## Task objective
Beginning with the first line of the data below, reproduce every line unchanged, ending with the line that holds "sc.camera = cam".

## Given material
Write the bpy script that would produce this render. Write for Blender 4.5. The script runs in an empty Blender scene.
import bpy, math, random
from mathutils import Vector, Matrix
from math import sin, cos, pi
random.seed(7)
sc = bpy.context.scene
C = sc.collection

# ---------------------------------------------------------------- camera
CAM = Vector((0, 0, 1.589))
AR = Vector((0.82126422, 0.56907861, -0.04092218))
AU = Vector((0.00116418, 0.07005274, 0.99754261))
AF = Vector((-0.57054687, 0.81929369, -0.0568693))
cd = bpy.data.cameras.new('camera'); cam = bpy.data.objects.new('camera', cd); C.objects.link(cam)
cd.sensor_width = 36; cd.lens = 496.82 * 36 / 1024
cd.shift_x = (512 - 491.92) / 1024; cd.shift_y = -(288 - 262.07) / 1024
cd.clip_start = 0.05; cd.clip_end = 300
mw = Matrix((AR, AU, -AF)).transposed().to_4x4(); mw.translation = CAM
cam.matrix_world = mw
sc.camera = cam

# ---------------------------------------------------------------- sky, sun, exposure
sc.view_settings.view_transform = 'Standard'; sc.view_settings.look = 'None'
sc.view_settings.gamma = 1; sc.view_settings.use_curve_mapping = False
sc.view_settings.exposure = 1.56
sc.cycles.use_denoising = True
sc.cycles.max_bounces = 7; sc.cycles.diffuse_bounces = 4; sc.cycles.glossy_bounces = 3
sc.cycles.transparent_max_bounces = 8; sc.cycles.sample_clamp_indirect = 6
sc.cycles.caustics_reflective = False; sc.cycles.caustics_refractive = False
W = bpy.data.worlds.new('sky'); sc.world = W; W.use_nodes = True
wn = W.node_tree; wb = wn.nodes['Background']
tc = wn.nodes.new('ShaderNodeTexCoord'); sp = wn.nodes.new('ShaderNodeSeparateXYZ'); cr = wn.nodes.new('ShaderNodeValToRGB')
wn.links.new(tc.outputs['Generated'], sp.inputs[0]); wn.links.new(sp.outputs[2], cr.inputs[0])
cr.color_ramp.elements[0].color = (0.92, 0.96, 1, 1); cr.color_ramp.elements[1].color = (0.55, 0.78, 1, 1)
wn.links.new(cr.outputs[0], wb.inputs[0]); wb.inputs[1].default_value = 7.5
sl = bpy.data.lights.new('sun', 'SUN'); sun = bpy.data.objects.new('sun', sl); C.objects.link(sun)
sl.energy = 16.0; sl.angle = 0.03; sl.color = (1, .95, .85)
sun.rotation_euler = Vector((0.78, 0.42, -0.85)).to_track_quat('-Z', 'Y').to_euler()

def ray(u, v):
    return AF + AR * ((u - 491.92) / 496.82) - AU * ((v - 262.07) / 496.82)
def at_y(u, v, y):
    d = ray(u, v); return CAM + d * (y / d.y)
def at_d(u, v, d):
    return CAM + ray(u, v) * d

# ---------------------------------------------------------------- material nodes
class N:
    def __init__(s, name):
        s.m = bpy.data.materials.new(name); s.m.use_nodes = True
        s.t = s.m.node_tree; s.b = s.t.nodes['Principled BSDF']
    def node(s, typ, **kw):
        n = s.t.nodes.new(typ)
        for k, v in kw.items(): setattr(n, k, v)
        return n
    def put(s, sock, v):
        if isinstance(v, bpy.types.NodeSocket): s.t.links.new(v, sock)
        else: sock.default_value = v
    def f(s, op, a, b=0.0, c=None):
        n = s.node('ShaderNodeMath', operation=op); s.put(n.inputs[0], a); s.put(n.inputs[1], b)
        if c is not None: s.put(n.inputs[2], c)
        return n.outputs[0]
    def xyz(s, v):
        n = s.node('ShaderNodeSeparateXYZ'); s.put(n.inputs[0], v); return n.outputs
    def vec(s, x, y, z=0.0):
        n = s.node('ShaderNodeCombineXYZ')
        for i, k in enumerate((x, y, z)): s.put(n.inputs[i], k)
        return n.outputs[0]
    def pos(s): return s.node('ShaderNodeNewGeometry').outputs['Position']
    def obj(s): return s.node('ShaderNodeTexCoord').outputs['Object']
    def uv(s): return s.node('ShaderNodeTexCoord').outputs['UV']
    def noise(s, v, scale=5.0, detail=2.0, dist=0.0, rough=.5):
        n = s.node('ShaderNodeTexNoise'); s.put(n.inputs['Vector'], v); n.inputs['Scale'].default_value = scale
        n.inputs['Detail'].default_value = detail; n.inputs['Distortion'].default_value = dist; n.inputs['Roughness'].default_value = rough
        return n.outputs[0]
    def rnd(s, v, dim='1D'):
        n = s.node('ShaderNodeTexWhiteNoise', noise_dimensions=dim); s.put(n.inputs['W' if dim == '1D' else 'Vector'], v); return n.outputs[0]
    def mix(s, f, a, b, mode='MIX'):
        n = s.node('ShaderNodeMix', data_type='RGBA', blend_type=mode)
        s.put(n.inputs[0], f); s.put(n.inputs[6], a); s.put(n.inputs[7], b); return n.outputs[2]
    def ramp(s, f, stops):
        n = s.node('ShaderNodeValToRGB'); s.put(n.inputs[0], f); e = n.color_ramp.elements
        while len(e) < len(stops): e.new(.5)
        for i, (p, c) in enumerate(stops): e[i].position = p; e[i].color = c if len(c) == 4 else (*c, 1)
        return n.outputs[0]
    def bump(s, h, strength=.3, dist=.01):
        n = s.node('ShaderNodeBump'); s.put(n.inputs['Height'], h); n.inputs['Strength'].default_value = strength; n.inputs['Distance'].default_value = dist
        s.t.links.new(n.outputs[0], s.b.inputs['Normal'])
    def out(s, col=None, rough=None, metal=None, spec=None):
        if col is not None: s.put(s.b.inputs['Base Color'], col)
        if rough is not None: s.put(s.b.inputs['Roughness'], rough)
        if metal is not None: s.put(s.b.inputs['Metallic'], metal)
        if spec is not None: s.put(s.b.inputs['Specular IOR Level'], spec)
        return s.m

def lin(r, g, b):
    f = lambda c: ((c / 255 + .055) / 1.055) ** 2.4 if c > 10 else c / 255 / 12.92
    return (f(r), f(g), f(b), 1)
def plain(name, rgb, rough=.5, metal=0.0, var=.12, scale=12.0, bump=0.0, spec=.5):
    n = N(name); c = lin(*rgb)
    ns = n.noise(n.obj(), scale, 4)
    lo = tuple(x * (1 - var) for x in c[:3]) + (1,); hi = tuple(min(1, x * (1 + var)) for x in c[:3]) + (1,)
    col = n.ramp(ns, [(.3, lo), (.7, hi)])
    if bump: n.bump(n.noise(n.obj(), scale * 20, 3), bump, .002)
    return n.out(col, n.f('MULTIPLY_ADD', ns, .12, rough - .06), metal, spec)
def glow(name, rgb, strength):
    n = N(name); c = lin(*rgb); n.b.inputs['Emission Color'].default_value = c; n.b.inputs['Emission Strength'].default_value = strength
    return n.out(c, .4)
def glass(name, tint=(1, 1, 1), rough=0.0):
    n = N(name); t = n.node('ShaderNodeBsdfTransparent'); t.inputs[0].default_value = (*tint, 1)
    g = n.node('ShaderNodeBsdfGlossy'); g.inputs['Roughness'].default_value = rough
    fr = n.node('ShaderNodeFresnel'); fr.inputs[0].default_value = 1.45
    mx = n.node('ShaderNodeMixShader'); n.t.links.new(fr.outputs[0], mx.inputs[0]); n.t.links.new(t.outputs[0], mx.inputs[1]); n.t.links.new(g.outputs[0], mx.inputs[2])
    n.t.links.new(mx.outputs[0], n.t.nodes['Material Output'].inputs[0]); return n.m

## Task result
Write the bpy script that would produce this render. Write for Blender 4.5. The script runs in an empty Blender scene.
import bpy, math, random
from mathutils import Vector, Matrix
from math import sin, cos, pi
random.seed(7)
sc = bpy.context.scene
C = sc.collection

# ---------------------------------------------------------------- camera
CAM = Vector((0, 0, 1.589))
AR = Vector((0.82126422, 0.56907861, -0.04092218))
AU = Vector((0.00116418, 0.07005274, 0.99754261))
AF = Vector((-0.57054687, 0.81929369, -0.0568693))
cd = bpy.data.cameras.new('camera'); cam = bpy.data.objects.new('camera', cd); C.objects.link(cam)
cd.sensor_width = 36; cd.lens = 496.82 * 36 / 1024
cd.shift_x = (512 - 491.92) / 1024; cd.shift_y = -(288 - 262.07) / 1024
cd.clip_start = 0.05; cd.clip_end = 300
mw = Matrix((AR, AU, -AF)).transposed().to_4x4(); mw.translation = CAM
cam.matrix_world = mw
sc.camera = cam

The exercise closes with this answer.